Frontex, the European Border and Coast Guard Agency, whose mission is to defend Europe’s borders, has once again found itself embroiled in a political scandal. It is not the first time. In January 2021, Frontex announced its exit from Hungary because of the immigration policy of Viktor Orbán’s government. A departure that was preceded by the campaign of the Hungarian branch of the NGO “Helsinki Committee”, which, unsurprisingly, is funded by George Soros’ Open Society. In September, Warsaw-based Frontex asked the Polish government for access to the border with Belarus. The Poles agreed, and in October Frontex executive director Fabrice Leggeri went to the border with Polish deputy interior minister Bartosz Grodecki. Leggeri said at the time he was impressed by the Polish deployment to protect the border, which earned him harsh criticism from NGOs for “allowing migrants to die on the Belarusian border”.

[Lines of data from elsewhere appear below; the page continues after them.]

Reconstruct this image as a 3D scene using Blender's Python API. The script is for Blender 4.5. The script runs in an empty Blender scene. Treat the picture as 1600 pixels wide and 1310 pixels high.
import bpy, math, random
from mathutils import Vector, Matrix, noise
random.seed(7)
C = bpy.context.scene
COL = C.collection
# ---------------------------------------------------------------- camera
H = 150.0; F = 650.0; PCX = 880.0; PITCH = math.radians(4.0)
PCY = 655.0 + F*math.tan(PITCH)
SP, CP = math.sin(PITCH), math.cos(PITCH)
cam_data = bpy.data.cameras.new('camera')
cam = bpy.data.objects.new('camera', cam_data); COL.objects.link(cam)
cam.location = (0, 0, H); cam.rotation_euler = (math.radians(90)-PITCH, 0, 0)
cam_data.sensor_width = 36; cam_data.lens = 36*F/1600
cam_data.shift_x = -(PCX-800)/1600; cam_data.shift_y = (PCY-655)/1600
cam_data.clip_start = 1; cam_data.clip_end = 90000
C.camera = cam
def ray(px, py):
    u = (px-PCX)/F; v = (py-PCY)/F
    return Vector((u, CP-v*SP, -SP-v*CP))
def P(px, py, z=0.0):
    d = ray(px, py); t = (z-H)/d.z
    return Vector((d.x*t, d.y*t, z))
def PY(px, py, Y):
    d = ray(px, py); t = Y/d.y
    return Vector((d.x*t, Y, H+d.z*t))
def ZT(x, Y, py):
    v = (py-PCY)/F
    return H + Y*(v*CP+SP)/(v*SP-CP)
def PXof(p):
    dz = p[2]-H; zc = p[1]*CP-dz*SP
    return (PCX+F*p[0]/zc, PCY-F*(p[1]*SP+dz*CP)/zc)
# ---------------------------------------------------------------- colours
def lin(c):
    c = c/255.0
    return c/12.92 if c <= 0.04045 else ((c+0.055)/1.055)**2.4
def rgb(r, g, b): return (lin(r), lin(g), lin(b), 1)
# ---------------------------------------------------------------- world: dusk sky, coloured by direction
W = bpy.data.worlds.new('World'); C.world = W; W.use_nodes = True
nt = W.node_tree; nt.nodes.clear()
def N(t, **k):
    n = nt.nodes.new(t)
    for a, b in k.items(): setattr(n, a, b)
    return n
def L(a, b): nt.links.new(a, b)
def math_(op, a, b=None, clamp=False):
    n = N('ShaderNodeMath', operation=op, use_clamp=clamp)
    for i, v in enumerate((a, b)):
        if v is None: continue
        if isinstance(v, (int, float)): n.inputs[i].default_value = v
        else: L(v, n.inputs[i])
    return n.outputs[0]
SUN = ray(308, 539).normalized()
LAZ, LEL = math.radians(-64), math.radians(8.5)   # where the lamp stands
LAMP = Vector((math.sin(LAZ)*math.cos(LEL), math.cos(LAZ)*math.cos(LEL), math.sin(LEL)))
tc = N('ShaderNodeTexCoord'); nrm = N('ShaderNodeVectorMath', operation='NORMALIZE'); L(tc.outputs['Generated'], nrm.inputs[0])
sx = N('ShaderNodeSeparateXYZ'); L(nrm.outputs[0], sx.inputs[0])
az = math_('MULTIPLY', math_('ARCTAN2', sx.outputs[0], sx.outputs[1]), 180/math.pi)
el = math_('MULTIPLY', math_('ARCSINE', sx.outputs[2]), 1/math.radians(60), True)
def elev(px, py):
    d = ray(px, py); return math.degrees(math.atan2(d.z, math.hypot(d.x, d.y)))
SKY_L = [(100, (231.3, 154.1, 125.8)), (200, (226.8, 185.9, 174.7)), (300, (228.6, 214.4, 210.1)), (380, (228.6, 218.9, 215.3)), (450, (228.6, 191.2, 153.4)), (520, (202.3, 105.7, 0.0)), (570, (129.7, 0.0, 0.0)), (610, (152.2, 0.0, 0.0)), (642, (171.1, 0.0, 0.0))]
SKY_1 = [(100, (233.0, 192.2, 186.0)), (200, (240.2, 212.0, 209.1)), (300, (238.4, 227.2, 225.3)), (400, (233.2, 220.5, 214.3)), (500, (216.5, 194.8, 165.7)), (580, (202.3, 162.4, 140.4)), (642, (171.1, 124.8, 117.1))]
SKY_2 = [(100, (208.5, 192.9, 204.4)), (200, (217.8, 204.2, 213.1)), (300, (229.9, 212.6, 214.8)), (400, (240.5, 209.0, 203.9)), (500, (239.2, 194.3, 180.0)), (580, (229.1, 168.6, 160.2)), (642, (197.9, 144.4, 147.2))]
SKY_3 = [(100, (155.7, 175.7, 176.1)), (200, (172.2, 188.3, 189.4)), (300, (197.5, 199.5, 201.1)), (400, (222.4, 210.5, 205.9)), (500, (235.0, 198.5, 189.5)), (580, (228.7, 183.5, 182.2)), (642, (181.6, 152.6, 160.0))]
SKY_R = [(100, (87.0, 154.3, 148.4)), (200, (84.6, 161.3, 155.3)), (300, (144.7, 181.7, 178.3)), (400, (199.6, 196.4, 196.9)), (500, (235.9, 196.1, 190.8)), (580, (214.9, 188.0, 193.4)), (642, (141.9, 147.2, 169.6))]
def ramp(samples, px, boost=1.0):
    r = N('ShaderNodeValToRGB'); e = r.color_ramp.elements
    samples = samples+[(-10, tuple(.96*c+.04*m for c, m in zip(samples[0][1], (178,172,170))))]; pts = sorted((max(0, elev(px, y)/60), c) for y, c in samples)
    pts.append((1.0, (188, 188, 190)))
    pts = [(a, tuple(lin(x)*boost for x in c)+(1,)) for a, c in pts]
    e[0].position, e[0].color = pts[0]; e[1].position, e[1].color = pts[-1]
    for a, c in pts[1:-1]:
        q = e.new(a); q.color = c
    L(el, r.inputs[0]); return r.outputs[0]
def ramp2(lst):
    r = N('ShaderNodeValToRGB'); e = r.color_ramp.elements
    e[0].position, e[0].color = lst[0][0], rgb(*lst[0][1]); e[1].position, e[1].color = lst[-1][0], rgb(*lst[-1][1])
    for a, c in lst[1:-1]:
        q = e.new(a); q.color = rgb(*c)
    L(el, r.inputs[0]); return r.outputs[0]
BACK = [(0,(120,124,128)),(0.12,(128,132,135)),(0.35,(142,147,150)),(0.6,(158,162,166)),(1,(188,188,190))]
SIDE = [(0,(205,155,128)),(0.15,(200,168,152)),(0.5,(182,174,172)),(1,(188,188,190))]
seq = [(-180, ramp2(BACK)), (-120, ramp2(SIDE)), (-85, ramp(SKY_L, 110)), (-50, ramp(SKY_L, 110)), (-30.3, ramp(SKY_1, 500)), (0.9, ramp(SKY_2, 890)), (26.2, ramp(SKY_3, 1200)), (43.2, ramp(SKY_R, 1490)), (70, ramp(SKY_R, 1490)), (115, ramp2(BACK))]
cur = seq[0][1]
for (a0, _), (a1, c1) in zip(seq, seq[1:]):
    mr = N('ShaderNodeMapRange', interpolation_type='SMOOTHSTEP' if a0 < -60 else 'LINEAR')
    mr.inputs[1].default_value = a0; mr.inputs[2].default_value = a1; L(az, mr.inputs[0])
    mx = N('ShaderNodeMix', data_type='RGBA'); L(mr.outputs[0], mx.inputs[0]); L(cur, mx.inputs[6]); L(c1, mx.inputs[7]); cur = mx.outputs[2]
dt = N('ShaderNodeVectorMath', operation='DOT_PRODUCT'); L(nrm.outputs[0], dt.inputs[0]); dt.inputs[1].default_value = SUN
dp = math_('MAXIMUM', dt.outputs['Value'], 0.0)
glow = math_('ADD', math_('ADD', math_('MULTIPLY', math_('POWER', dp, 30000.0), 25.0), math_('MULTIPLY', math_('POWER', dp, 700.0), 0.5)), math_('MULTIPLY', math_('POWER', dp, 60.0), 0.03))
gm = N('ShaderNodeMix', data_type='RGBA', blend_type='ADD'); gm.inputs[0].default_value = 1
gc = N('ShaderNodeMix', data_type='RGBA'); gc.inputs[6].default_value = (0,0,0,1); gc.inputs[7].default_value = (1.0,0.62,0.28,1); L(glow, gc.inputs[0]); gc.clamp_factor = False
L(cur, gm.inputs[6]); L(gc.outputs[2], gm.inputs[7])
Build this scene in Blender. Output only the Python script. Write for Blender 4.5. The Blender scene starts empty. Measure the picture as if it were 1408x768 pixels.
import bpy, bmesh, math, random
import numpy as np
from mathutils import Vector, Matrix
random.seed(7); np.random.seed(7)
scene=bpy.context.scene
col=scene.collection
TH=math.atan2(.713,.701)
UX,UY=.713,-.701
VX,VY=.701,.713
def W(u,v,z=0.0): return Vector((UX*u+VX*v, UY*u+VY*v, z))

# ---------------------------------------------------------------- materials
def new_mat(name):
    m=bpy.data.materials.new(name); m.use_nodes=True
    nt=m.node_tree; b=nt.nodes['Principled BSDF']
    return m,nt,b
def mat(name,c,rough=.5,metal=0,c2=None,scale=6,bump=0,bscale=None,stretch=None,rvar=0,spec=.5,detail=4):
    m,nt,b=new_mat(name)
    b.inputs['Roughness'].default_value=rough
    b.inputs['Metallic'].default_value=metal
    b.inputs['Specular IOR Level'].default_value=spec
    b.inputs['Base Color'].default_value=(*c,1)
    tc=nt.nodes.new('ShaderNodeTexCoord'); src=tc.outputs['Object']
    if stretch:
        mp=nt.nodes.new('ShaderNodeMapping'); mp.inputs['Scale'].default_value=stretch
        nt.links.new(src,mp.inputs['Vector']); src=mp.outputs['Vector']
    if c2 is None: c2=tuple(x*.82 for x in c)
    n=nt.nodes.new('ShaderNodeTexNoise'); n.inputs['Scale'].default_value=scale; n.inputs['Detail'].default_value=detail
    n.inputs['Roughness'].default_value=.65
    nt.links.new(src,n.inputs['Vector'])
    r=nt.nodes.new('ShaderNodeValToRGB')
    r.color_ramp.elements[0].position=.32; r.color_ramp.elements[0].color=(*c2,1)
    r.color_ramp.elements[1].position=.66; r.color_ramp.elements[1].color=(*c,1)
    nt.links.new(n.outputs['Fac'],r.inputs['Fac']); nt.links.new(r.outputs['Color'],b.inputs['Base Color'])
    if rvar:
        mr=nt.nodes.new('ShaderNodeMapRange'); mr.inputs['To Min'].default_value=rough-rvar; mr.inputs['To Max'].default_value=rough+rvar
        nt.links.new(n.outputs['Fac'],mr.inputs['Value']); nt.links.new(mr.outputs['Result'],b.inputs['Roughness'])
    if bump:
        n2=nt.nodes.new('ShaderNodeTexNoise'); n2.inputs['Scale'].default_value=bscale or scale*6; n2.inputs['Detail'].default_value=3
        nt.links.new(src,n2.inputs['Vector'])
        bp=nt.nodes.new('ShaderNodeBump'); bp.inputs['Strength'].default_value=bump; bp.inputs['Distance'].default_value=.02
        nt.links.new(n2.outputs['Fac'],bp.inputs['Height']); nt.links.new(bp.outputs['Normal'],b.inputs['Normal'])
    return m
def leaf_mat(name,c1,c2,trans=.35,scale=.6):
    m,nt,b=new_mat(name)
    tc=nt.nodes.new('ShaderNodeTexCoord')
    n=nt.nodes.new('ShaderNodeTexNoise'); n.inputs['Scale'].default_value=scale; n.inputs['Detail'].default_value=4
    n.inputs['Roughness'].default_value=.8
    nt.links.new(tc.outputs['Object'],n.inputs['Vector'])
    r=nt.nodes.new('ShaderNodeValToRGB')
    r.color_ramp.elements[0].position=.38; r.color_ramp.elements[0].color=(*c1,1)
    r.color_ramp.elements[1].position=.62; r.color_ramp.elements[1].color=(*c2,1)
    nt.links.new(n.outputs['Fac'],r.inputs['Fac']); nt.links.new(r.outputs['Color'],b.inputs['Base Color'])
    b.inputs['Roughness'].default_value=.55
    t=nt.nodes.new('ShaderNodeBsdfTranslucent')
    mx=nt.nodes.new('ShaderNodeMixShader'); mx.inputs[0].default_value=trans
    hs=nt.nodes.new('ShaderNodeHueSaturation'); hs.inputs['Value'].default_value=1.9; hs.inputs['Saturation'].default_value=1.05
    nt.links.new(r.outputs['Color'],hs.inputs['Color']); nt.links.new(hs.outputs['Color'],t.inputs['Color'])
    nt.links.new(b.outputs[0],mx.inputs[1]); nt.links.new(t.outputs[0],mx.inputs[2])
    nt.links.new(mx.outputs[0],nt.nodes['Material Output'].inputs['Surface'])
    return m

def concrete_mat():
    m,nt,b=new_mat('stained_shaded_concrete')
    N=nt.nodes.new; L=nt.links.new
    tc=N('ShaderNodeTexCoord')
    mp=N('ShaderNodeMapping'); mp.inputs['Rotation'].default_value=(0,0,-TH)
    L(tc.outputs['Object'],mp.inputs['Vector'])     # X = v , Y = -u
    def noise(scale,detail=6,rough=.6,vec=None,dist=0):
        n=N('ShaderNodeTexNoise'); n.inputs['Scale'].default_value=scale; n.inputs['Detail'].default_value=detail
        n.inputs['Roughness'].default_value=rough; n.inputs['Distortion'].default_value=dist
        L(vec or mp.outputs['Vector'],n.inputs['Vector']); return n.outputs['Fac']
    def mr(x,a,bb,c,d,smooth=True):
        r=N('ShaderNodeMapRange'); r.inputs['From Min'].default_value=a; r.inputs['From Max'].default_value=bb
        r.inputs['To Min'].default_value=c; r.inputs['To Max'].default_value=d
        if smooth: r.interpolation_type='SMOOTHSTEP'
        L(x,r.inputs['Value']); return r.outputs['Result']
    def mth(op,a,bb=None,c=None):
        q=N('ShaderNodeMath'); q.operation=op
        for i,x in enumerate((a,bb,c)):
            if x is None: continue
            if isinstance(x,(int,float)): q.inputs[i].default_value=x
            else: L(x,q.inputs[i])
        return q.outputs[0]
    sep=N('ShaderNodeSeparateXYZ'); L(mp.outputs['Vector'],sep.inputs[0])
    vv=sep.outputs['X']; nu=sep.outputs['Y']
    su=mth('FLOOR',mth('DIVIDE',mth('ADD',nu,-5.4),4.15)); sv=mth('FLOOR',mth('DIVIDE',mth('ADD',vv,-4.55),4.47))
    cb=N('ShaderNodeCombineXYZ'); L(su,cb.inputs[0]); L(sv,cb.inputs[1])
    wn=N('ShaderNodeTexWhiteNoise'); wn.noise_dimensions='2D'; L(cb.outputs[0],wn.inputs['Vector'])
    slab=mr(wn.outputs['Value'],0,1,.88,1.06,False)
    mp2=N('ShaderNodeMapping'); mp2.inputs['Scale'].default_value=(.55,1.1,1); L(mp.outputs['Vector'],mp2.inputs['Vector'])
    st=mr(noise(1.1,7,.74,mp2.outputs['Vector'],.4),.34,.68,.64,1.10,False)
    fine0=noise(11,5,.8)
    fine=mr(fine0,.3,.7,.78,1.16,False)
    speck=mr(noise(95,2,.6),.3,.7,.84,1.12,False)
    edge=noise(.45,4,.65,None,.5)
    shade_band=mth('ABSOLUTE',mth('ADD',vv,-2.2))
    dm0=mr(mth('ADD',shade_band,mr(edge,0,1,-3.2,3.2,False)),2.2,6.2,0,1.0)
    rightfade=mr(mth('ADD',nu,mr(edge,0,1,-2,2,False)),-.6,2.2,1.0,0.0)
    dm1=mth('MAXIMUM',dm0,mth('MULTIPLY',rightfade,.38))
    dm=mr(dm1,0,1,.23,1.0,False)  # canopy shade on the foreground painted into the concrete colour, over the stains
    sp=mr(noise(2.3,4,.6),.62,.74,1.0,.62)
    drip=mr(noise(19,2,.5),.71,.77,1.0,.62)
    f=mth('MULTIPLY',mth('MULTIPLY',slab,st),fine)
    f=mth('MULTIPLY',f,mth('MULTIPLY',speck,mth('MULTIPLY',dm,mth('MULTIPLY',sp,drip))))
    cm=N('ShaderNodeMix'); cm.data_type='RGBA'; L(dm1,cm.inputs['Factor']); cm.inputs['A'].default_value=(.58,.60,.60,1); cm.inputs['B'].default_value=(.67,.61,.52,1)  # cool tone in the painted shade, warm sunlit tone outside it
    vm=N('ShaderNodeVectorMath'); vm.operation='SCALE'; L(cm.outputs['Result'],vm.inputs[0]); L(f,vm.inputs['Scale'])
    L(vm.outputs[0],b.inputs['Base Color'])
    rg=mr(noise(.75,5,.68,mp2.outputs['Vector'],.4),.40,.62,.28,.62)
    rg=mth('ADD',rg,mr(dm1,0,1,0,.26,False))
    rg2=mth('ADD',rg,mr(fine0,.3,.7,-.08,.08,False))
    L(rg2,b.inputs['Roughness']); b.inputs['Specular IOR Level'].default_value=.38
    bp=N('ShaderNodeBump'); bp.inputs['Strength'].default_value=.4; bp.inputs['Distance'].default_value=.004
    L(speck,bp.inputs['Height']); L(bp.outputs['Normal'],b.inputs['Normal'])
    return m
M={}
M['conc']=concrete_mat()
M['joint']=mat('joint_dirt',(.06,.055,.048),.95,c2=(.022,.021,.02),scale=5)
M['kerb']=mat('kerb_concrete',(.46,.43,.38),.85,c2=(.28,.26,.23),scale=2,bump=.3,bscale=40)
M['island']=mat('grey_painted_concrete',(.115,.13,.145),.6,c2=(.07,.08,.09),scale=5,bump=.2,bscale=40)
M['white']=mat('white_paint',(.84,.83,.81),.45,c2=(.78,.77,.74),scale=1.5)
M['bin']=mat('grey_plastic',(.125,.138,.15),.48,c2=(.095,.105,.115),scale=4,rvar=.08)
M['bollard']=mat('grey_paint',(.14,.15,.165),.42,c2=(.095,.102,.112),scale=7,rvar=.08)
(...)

Last week a new scandal erupted and Fabrice Leggeri resigned in connection with the forthcoming publication of the European anti-fraud watchdog OLAF’s report on the management of Frontex. The report, which, in line with left-wing parties and NGOs, denounces “hot returns” and the violation of migrants’ “fundamental rights”. The confrontation between Leggeri, who took office in 2015 and was reappointed in June 2019, and NGOs goes back a long way, with Frontex facing a complaint from pro-immigration NGOs demanding access to the agency’s operational information. In November 2019, the European Court of Justice ruled in favour of Frontex and justified its refusal to provide operational information.

Therefore it is not surprising that Open Arms called Leggeri’s resignation “good news”, or that Doctors Without Frontiers accused him of carrying out “hot returns”. But the fact is that so-called “hot returns” are not legally defined in an objective way. An issue that, according to Leggeri himself, lies between the principle of non-refoulement enshrined in the Geneva Convention and the border surveillance and prevention of illegal entries defined in the Schengen Borders Code. However, this lack of clear legal definition has not prevented the litanies of condemnation in the EU, repeated ad nauseam by most of the media, now coupled with possible economic sanctions, of those countries that have had the audacity to effectively defend their borders, particularly Poland and Hungary.

Leggeri posted his resignation letter on the internet, stating that his impression is that Frontex’s mandate has been changed in a creeping but real way. That is, the task of border protection has been replaced by the mission of monitoring compliance with fundamental rights when managing border protection. The European Commission was quick to respond to the former Frontex director, pointing out that the agency’s mandate has not changed and that its mission remains to help member states defend the EU’s external borders.

The Frontex regulation is clear: “…The aim is to manage the crossing of the external borders efficiently and address migratory challenges and potential future threats at those borders, thereby contributing to addressing serious crime with a cross border dimension and ensuring a high level of internal security within the Union…”. The security of EU member states is the agency’s core mandate. Of course, that does not mean that fundamental rights should not be respected, but the mission to defend and protect the borders of European nations is the reason for Frontex’s existence.

The war in Ukraine has created an unprecedented humanitarian crisis, a crisis that is being addressed by precisely those countries that have suffered most from media lynching and harassment by the Commission, again Poland and Hungary. But it seems that nobody in Brussels sees or hears anything. The German government hopes that Leggeri’s replacement will be “an opportunity for a new start at the agency”. In view of the growing power of NGOs in all areas of European politics, this new beginning may lead NGOs to ‘police’ our borders.